### [Your instructions]
Would you return all of this data exactly, leaving nothing out?

### [Material provided]
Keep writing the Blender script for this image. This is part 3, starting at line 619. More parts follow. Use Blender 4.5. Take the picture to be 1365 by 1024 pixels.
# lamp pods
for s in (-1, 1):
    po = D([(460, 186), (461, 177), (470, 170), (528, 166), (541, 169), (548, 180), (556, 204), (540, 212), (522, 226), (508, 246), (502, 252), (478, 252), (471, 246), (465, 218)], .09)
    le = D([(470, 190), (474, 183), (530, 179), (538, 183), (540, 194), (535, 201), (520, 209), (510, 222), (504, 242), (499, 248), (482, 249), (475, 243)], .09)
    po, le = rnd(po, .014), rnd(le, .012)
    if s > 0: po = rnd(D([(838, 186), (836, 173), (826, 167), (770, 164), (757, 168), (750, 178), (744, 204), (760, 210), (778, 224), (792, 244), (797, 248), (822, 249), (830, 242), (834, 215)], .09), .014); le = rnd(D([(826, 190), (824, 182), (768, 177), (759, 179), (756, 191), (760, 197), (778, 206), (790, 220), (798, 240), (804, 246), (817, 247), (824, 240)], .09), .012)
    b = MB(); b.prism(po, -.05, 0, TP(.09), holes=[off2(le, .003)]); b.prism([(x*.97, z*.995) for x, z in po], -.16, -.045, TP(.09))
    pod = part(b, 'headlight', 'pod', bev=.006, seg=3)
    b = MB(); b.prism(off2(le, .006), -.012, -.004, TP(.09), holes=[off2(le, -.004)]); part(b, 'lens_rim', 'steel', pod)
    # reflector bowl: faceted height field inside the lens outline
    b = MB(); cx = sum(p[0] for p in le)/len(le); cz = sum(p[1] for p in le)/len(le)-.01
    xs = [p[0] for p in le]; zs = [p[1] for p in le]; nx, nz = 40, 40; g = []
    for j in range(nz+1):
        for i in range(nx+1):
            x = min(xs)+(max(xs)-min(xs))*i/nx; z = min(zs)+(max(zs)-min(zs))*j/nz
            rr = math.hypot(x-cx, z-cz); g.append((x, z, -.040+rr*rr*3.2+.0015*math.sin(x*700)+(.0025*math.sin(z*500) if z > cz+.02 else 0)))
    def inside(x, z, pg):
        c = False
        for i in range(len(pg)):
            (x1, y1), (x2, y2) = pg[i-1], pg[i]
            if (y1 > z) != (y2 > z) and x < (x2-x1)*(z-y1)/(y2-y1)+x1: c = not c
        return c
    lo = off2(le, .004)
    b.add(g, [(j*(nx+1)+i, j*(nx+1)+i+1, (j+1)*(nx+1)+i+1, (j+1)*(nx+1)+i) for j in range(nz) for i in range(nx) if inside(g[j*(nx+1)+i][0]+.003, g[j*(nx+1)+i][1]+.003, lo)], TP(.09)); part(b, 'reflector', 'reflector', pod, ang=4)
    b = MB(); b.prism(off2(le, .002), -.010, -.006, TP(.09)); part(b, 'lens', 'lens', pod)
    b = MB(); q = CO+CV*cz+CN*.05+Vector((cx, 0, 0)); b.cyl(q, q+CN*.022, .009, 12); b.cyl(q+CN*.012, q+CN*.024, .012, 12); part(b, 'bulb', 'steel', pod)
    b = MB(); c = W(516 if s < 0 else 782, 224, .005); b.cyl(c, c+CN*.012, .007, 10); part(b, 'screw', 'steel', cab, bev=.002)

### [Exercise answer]
Keep writing the Blender script for this image. This is part 3, starting at line 619. More parts follow. Use Blender 4.5. Take the picture to be 1365 by 1024 pixels.
# lamp pods
for s in (-1, 1):
    po = D([(460, 186), (461, 177), (470, 170), (528, 166), (541, 169), (548, 180), (556, 204), (540, 212), (522, 226), (508, 246), (502, 252), (478, 252), (471, 246), (465, 218)], .09)
    le = D([(470, 190), (474, 183), (530, 179), (538, 183), (540, 194), (535, 201), (520, 209), (510, 222), (504, 242), (499, 248), (482, 249), (475, 243)], .09)
    po, le = rnd(po, .014), rnd(le, .012)
    if s > 0: po = rnd(D([(838, 186), (836, 173), (826, 167), (770, 164), (757, 168), (750, 178), (744, 204), (760, 210), (778, 224), (792, 244), (797, 248), (822, 249), (830, 242), (834, 215)], .09), .014); le = rnd(D([(826, 190), (824, 182), (768, 177), (759, 179), (756, 191), (760, 197), (778, 206), (790, 220), (798, 240), (804, 246), (817, 247), (824, 240)], .09), .012)
    b = MB(); b.prism(po, -.05, 0, TP(.09), holes=[off2(le, .003)]); b.prism([(x*.97, z*.995) for x, z in po], -.16, -.045, TP(.09))
    pod = part(b, 'headlight', 'pod', bev=.006, seg=3)
    b = MB(); b.prism(off2(le, .006), -.012, -.004, TP(.09), holes=[off2(le, -.004)]); part(b, 'lens_rim', 'steel', pod)
    # reflector bowl: faceted height field inside the lens outline
    b = MB(); cx = sum(p[0] for p in le)/len(le); cz = sum(p[1] for p in le)/len(le)-.01
    xs = [p[0] for p in le]; zs = [p[1] for p in le]; nx, nz = 40, 40; g = []
    for j in range(nz+1):
        for i in range(nx+1):
            x = min(xs)+(max(xs)-min(xs))*i/nx; z = min(zs)+(max(zs)-min(zs))*j/nz
            rr = math.hypot(x-cx, z-cz); g.append((x, z, -.040+rr*rr*3.2+.0015*math.sin(x*700)+(.0025*math.sin(z*500) if z > cz+.02 else 0)))
    def inside(x, z, pg):
        c = False
        for i in range(len(pg)):
            (x1, y1), (x2, y2) = pg[i-1], pg[i]
            if (y1 > z) != (y2 > z) and x < (x2-x1)*(z-y1)/(y2-y1)+x1: c = not c
        return c
    lo = off2(le, .004)
    b.add(g, [(j*(nx+1)+i, j*(nx+1)+i+1, (j+1)*(nx+1)+i+1, (j+1)*(nx+1)+i) for j in range(nz) for i in range(nx) if inside(g[j*(nx+1)+i][0]+.003, g[j*(nx+1)+i][1]+.003, lo)], TP(.09)); part(b, 'reflector', 'reflector', pod, ang=4)
    b = MB(); b.prism(off2(le, .002), -.010, -.006, TP(.09)); part(b, 'lens', 'lens', pod)
    b = MB(); q = CO+CV*cz+CN*.05+Vector((cx, 0, 0)); b.cyl(q, q+CN*.022, .009, 12); b.cyl(q+CN*.012, q+CN*.024, .012, 12); part(b, 'bulb', 'steel', pod)
    b = MB(); c = W(516 if s < 0 else 782, 224, .005); b.cyl(c, c+CN*.012, .007, 10); part(b, 'screw', 'steel', cab, bev=.002)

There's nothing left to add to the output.